Wednesday, May 26, 2004

Backhanded Demand For Bush Apology

The New York Times is apologizing for not investigating its sources rigorously enough. In short, sources who told the Times about Iraq's WMD program should have had their reliability checked.

Reports of claims that Iraq had weapons of mass destruction or ties to international terrorists contained information that was unchallenged by editors and was not adequately followed up, the Times said in a lengthy editor’s note that appears inside the front section of Wednesday’s editions, alongside its Iraq coverage.

“In some cases, information that was controversial then, and seems questionable now, was insufficiently qualified or allowed to stand unchallenged,” the newspaper said. “Looking back, we wish we had been more aggressive in re-examining the claims as new evidence emerged or failed to emerge.”

The Times also said it had featured articles containing alarming claims about Iraq under Saddam Hussein more prominently than follow-up stories that countered those claims.

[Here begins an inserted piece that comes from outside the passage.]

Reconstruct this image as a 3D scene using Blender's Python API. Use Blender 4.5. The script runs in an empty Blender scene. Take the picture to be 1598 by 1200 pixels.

Many of the stories used information from Iraqi exiles and critics of Hussein who were pressing the United States to oust the Iraqi leader, but the newspaper said it did not always emphasize the informants’ motivations. On two occasions, stories described claims that were never independently confirmed.

“Editors at several levels who should have been challenging reporters and pressing for more skepticism were perhaps too intent on rushing scoops into the paper,” the editor’s note said.


Is this a backhanded attempt to get the Bush Administration to apologize for overestimating Iraq's WMD's?